Reproduce, character for character, the lines below from the first through the one with "D4b+(D4t-D4b).normalized()*.044, CR*1.22, 'solder', c3)". Leave pictures out.

Information provided:

• • •

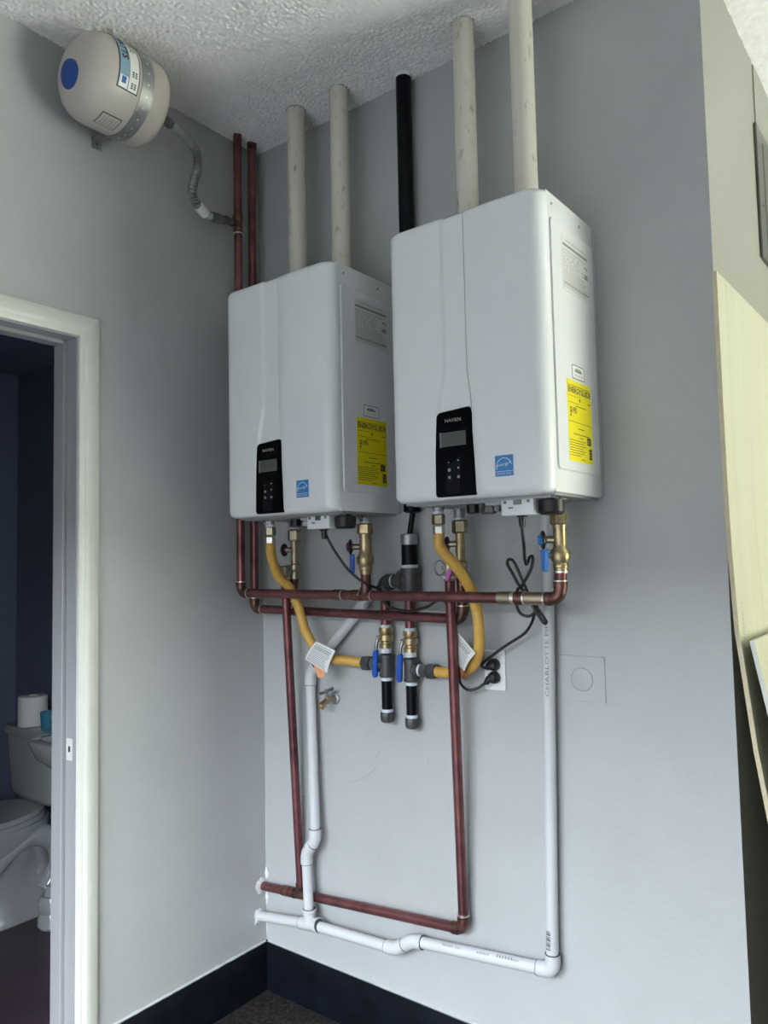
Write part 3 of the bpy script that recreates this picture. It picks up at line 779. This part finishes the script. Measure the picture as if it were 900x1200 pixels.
c3 = thing('relief_drain_pipe', (.19, -.06, .4), 'copper relief drain with two thin uprights and a sloping run near the floor', 'copper pipe')
D3t, D3b = V((.209, -.100, 1.392)), V((.187, -.036, .369)); D4t, D4b = V((.848, -.100, 1.392)), V((.822, -.034, .424))
W0 = V((.0, -.017, .344))
def onr(x): return W0.lerp(D4b, x/D4b.x)
D3b = onr(.187)
pipe('upright', D3b, D3t, CR*.98, 'copper', c3)
pipe('upright', D4b+V((0, -.001, .03)), D4t, CR*.98, 'copper', c3)
d3 = (D4b-W0).normalized(); up3 = (D3t-D3b).normalized()
pipe('run', W0, D4b-d3*.03, CR, 'copper', c3)
tee(D3b, -d3, d3, up3, CR, 'copperd', c3, leg=.036)
pipe('coupling', D3b-d3*.085, D3b-d3*.05, CR*1.14, 'copperd', c3)
pipe('solder_ring', D3b+d3*.037, D3b+d3*.042, CR*1.22, 'solder', c3)
pipe('solder_ring', D3b+d3*.047, D3b+d3*.050, CR*1.22, 'solder', c3)
elbow(D4b, -d3, (D4t-D4b), CR, 'copperd', c3, leg=.036, R=.026)
pipe('solder_ring', D4b+(D4t-D4b).normalized()*.040, D4b+(D4t-D4b).normalized()*.044, CR*1.22, 'solder', c3)

# ------------------------------------------------------------------ valves under the heaters
def cold_valve(x, zt, label, cap_dx):
    y = -.138
    t = thing('cold_shutoff_valve', (x, y, 1.41), label, 'valve', 'brass shut-off valves')
    MB().lathe((x, y, 1.412), (0, 0, 1), [(0, .0175), (.012, .0175), (.014, .0195), (.020, .0195), (.024, .0175), (.030, .0225), (.042, .0255), (.055, .0235), (.062, .0175), (.070, .0165), (.110, .0165), (.114, .018), (.120, .018)], 18).out('body', 'brass', t)
    hexnut((x, y, 1.530), (x, y, 1.562), .0235, 'brass', t, name='union_nut')
    pipe('nipple', (x, y, 1.560), (x, y, zt-.012), .0155, 'steel', t)
    pipe('thread_tape', (x, y, 1.563), (x, y, 1.568), .0165, 'tape', t)
    MB().cyl((x, y, 1.455), (x-.022, y-.016, 1.455), .008).out('valve_stem', 'dbrass', t)
    c = V((x-.027, y-.02, 1.458))
    MB().prism(round_poly([(-.012, -.042), (.006, -.042), (.012, -.004), (.012, .014), (-.014, .014), (-.015, -.008)], .006), c, (.8, -.6, 0), (0, 0, 1), (-.6, -.8, 0), .010, .003).out('lever', 'lblue' if x > 1 else 'blue', t)
    a = V((x, y, 1.494)); e = a+V((cap_dx, -.012, 0))
    MB().cyl(a, e, .0095).out('drain_port', 'dbrass', t)
    d = V((cap_dx, -.028, 0)).normalized()
    b_ = MB(); b_.tube([e+V((math.cos(q)*.019*d.y, -math.sin(0)*0+math.cos(q)*-.019*d.x, math.sin(q)*.019)) for q in [2*math.pi*i/20 for i in range(20)]], .0042, 8, closed=True)
    b_.out('cap_strap', 'rubber', t)
    MB().lathe(e-d*.006, d, [(0, .014), (.014, .0145), (.018, .011)], 14).out('drain_cap', 'lblue' if x > 1 else 'purple', t)
    return t
cold_valve(.580, HZ0+DZ, 'brass shut-off valve with a deep blue lever under the left water heater', -.046)
cold_valve(1.197, HZ0, 'brass shut-off valve with a pale blue lever under the right water heater', -.040)
def hot_valve(x, zt, label, cx, lever_side):
    y = -.068
    t = thing('hot_shutoff_valve', (x, y, 1.40), label, 'valve', 'brass shut-off valves')
    MB().lathe((x, y, 1.398), (0, 0, 1), [(0, .0175), (.014, .0175), (.016, .0145), (.024, .0135), (.030, .0185), (.046, .0185), (.050, .0135), (.130, .0130)], 18).out('body', 'brass' if x > .5 else 'dbrass', t)
    hexnut((x, y, 1.523), (x, y, 1.560), .0225, 'dbrass', t, name='union_nut')
    pipe('nipple', (x, y, 1.558), (x, y, zt-.012), .0155, 'steel', t)
    pipe('thread_tape', (x, y, 1.561), (x, y, 1.566), .0165, 'tape', t)
    a = V((x, y, 1.494)); e = a+V((-.036, -.012, 0)); d = (e-a).normalized()
    MB().cyl(a, e, .009).out('drain_port', 'dbrass', t)
    MB().tube([e+V((math.cos(q)*.018*d.y, -math.cos(q)*.018*d.x, math.sin(q)*.018)) for q in [2*math.pi*i/20 for i in range(20)]], .004, 8, closed=True).out('cap_strap', 'rubber', t)
    MB().lathe(e-d*.006, d, [(0, .0135), (.013, .014), (.017, .010)], 14).out('drain_cap', 'purple', t)
    # relief valve that feeds the copper drain below
    pr = MB(); pr.cyl((x, y, 1.436), (cx, -.1, 1.432), .010)
    pr.lathe((cx, -.1, 1.392), (0, 0, 1), [(0, .0175), (.010, .0175), (.012, .0135), (.030, .0155), (.046, .0155), (.050, .011)], 16)
    pr = pr.out('relief_valve', 'dbrass', t)
    pipe('thread_tape', (cx, -.1, 1.398), (cx, -.1, 1.404), .0180, 'tape', pr)
    MB().prism(rounded(-.007, -.022, .007, .014, .005), (cx+lever_side*.014, -.118, 1.414), (1, 0, 0), (lever_side*.35, 0, 1), (0, -1, 0), .008, .002).out('lever', 'pink' if x > .5 else 'purple', pr)
    cc = V((cx-.026, -.110, 1.428))
    MB().tube([cc+V((math.cos(q)*.016, 0, math.sin(q)*.020)) for q in [2*math.pi*i/18 for i in range(18)]], .0028, 8, closed=True).out('pull_ring', 'dsteel', pr)
    MB().cyl(cc+V((.008, 0, 0)), (cx, -.1, 1.428), .006).out('ring_pin', 'dbrass', pr)
    return t
hot_valve(.224, HZ0+DZ, 'brass valve with a dark red cap and relief valve under the left water heater', .209, -1)
hot_valve(.866, HZ0, 'brass valve with a magenta relief lever under the right water heater, behind the yellow hose', .848, 1)

# ------------------------------------------------------------------ white condensate drain
PY, PR = -.030, .0162
d = thing('condensate_drain', (.23, PY, .28), 'white plastic condensate drain pipe running down the wall and along above the baseboard', 'drain pipe')
def pv(a, b_, name='pipe'): return pipe(name, a, b_, PR, 'pvc', d)
JR = PR*1.18
def joint(p, dr, L=.0016): # dark glue line at a socket mouth
    p, dr = V(p), V(dr).normalized(); return pipe('glue_line', p, p+dr*L, PR*1.22, 'pvcl', d)
def belbow(P, d1, d2, leg=.040, R=.022):
    P = V(P); d1 = V(d1).normalized(); d2 = V(d2).normalized()
    MB().tube(bend_pts(P, d1, d2, leg, R), JR*1.03, 18).out('elbow', 'pvc', d)
    for q in (d1, d2): joint(P+q*leg, q)
pv((.482, PY, HZ0+DZ-.01), (.487, PY, 1.35))
belbow((.485, PY, 1.316), (.05, 0, 1), (-.71, 0, -.66), .036)
pv((.47, PY, 1.302), (.268, PY, 1.108))
belbow((.252, PY, 1.088), (.72, 0, .69), (0, 0, -1), .038)
pv((.251, PY, 1.06), (.281, -.050, .563))
belbow((.281, -.050, .561), (-.04, .03, 1), (-.66, -.08, -.72), .036)
belbow((.246, -.055, .521), (.66, .08, .72), (0, 0, -1), .036)
pv((.246, -.055, .50), (.254, -.055, .31))
T0 = V((0, -.034, .25)); T1 = V((.255, -.055, .298)); T2 = V((.592, -.046, .312)); T3 = V((.651, -.042, .351)); T4 = V((1.086, PY, .390))
pv(T0, T1); pv(T1, T2); pv(T3, T4)
dh = (T1-T0).normalized()
b = MB(); b.cyl(T1-dh*.040, T1+dh*.040, JR*1.03); b.cyl(T1, T1+V((-.001, 0, .046)), JR*1.03)
b.lathe(T1+V((-.001, 0, .036)), (0, 0, 1), [(0, JR*1.05), (.003, JR*1.2), (.010, JR*1.2), (.012, JR*1.0)]); b.lathe(T1+dh*.032, dh, [(0, JR*1.05), (.003, JR*1.2), (.010, JR*1.2), (.012, JR)])
b.out('tee', 'pvc', d)
joint(T1-dh*.041, dh); joint(T1+dh*.043, dh); joint(T1+V((-.001, 0, .047)), (0, 0, 1))
d23 = (T3-T2).normalized(); d12 = (T2-T1).normalized(); d34 = (T4-T3).normalized()
belbow(T2, -d12, d23, .034, .02); belbow(T3, -d23, d34, .034, .02)
belbow(T4, -d34, (0, 0, 1), .042, .024)
R0 = V((1.0845, PY, .41)); R1 = V((1.112, PY, 1.50))
pv(R0, R1)
MB().lathe(R1+V((0, 0, -.03)), (0, 0, 1), [(0, JR*1.1), (.04, JR*1.1)], 20).out('coupling', 'pvc', d)
joint(R1+V((0, 0, -.0315)), (0, 0, 1))
pv(R1+V((.001, 0, 0)), (1.114, PY, HZ0-.004))
# print on the upright and on the sloping run
b = MB(); vd = (R1-R0).normalized()
aq = math.radians(-52)                   # side of the pipe that faces the room
nd = V((math.cos(aq), math.sin(aq), 0)); sd = V((-nd.y, nd.x, 0))
o = R0.lerp(R1, (1.09-R0.z)/(R1.z-R0.z))
text_geo(b, 'CHARLOTTE PIPE', .009, o+nd*(PR+.0006)+sd*-.0045+V((0, 0, 0)), vd, -sd*-1 if False else -sd, .20)
b.out('lettering', 'inkg', d)
b = MB(); aq2 = math.radians(-100); nd2 = V((math.cos(aq2), math.sin(aq2), 0)); sd2 = V((-nd2.y, nd2.x, 0))
for i in range(11):
    z = .447+.0046*i; c = R0.lerp(R1, (z-R0.z)/(R1.z-R0.z))+nd2*(PR+.0006); h = (.0024, .0014, .003)[i % 3]
    b.quad([c-sd2*.0065, c+sd2*.0065, c+sd2*.0065+vd*h, c-sd2*.0065+vd*h])
b.out('bar_print', 'ink', d)
b = MB(); n3 = V((0, -.8, .6)).normalized(); s3 = d34.cross(n3)
for x, L, h in ((.76, .035, .006), (.80, .02, .004), (.87, .04, .005), (.93, .05, .007), (.975, .02, .004)):
    c = T3.lerp(T4, (x-T3.x)/(T4.x-T3.x))+n3*(PR+.0006)
    for i in range(6): b.quad([c+d34*(L*i/6), c+d34*(L*i/6+L*.09), c+d34*(L*i/6+L*.09)+s3*-h, c+d34*(L*i/6)+s3*-h])
b.out('lettering', 'inkg', d)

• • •

Solution for this exercise:
Write part 3 of the bpy script that recreates this picture. It picks up at line 779. This part finishes the script. Measure the picture as if it were 900x1200 pixels.
c3 = thing('relief_drain_pipe', (.19, -.06, .4), 'copper relief drain with two thin uprights and a sloping run near the floor', 'copper pipe')
D3t, D3b = V((.209, -.100, 1.392)), V((.187, -.036, .369)); D4t, D4b = V((.848, -.100, 1.392)), V((.822, -.034, .424))
W0 = V((.0, -.017, .344))
def onr(x): return W0.lerp(D4b, x/D4b.x)
D3b = onr(.187)
pipe('upright', D3b, D3t, CR*.98, 'copper', c3)
pipe('upright', D4b+V((0, -.001, .03)), D4t, CR*.98, 'copper', c3)
d3 = (D4b-W0).normalized(); up3 = (D3t-D3b).normalized()
pipe('run', W0, D4b-d3*.03, CR, 'copper', c3)
tee(D3b, -d3, d3, up3, CR, 'copperd', c3, leg=.036)
pipe('coupling', D3b-d3*.085, D3b-d3*.05, CR*1.14, 'copperd', c3)
pipe('solder_ring', D3b+d3*.037, D3b+d3*.042, CR*1.22, 'solder', c3)
pipe('solder_ring', D3b+d3*.047, D3b+d3*.050, CR*1.22, 'solder', c3)
elbow(D4b, -d3, (D4t-D4b), CR, 'copperd', c3, leg=.036, R=.026)
pipe('solder_ring', D4b+(D4t-D4b).normalized()*.040, D4b+(D4t-D4b).normalized()*.044, CR*1.22, 'solder', c3)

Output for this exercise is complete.